Phew | Phew (1981)
L'affascinante esordio di Phew
Prima di raccontare la curiosa storia di questo piccolo capolavoro, è doveroso far luce sull’identità di Phew, un’artista giapponese nata nel 1959 che iniziò il suo percorso come cantante nel gruppo Punk/No Wave Aunt Sally, per poi proseguire intessendo diversi rapporti creativi con musicisti del calibro di: Bill Laswell, Anton Fier, Jim O’Rourke e Ryuichi Sakamoto. Tra i diversi e sempre eccellenti lavori, per natura piuttosto in ombra, spicca l’affascinante esordio omonimo del 1981, una gemma, un disco unico e un’esperienza d’ascolto che non può passare inosservata.

Phew
Ho un’ammirazione smisurata per Conny Plank, lo ammetto, il punto è che i dischi da lui prodotti, o semplicemente i progetti che lo videro coinvolto hanno tuttora un suono unico e personalissimo, se lo si conosce, difficilmente si potrà dimenticare il suo tocco.
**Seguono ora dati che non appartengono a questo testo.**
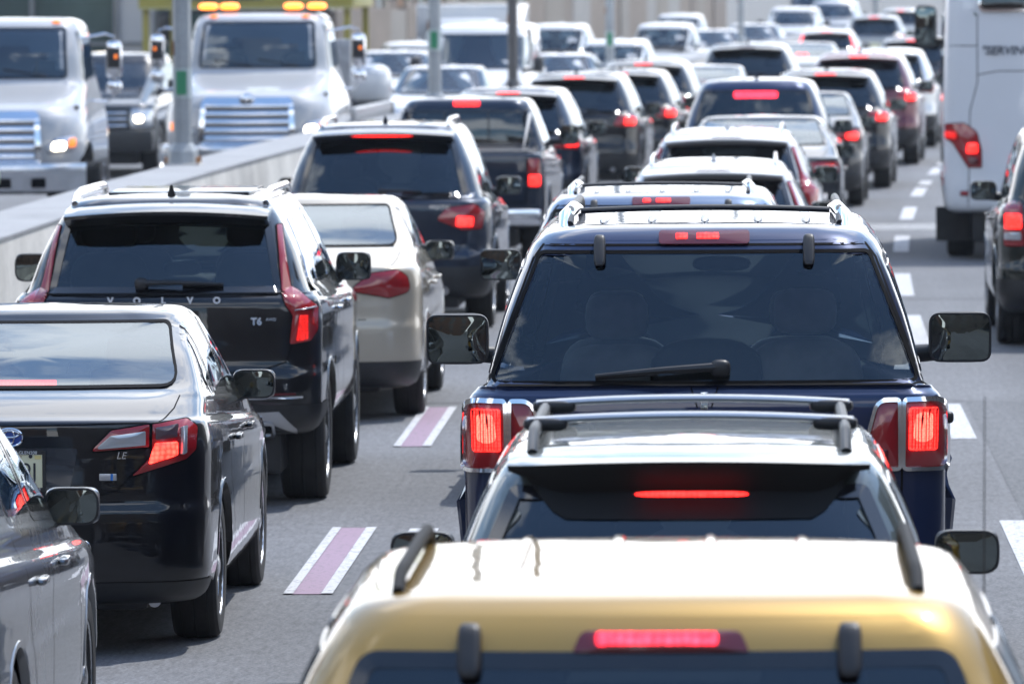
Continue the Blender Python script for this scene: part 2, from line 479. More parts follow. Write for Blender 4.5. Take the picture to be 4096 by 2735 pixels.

Penso per esempio a: Kraftwerk, Neu!, Harmonia e Cluster, oppure a Ultravox e D.A.F, solo per citarne alcuni. Tra i moltissimi dischi prodotti da Plank, ci fu nel lontano 1981 anche Phew, un album che annoverò oltre al suo prezioso contributo, l’attiva collaborazione di Holger Czukay e Jaki Liebezeit a qualche tempo dallo scioglimento dei Can. (Per chi non lo sapesse, sempre nel 1981, i due parteciparono anche all’ottimo esordio degli Eurythmics In The Garden, co-prodotto proprio da Conny). L’estrema bellezza di Phew risiede proprio nella sopracitata e immacolata collaborazione, avvenuta presso gli studi di Plank nel 1981, in un preciso momento storico. Il Krautrock in senso più classico, si era ormai trasformato e aggiornato, merito di opere centrali come La Düsseldorf o Viva. Molti artisti della Neue Deutsche Welle, ne mantennero comunque vivo lo spirito e alcuni dei tratti peculiari. Phew elaborò molti di questi istinti, per esempio, il sound piuttosto minimale, molto riverberato, guidato dall’inconfondibile drumming di Liebezeit e dal basso gommoso di Czukay (Closed, Kodomo), in grado di tracciare (in tempi tutt’altro che sospetti) ipnotiche trame dub.

Phew
Tutto ciò fu reso con un’estrema originalità, donando ai brani un suono davvero unico. (Un vago termine di paragone possono essere i P.I.L e in particolare The Flowers Of Romance, solo per darvi un’idea che stuzzichi l’appetito). Il canto di Phew, in giapponese, è volutamente liberato da ogni orpello tecnico/emotivo tanto da suonare quasi distaccato, semplicemente come parte di un’ambientazione sonora tanto inquietante (Mapping, Aqua), quanto malinconica e sognante (Dream). Quello di Phew è un personale mondo sonoro, straniante, claustrofobico, ma perfetto nella sua concezione, che merita diversi ascolti per essere assimilato e realmente apprezzato. Chi ha confidenza con gli artisti coinvolti, con le loro storie e soprattutto, con le produzioni di Plank del periodo, partirà con un piccolo vantaggio, anche se ci sarà spazio per lo stupore, ne sono certo. Per gli altri, spero che questa possa essere un’occasione per entrare in un mondo davvero affascinante, da cui poi, difficilmente potrete sfuggire.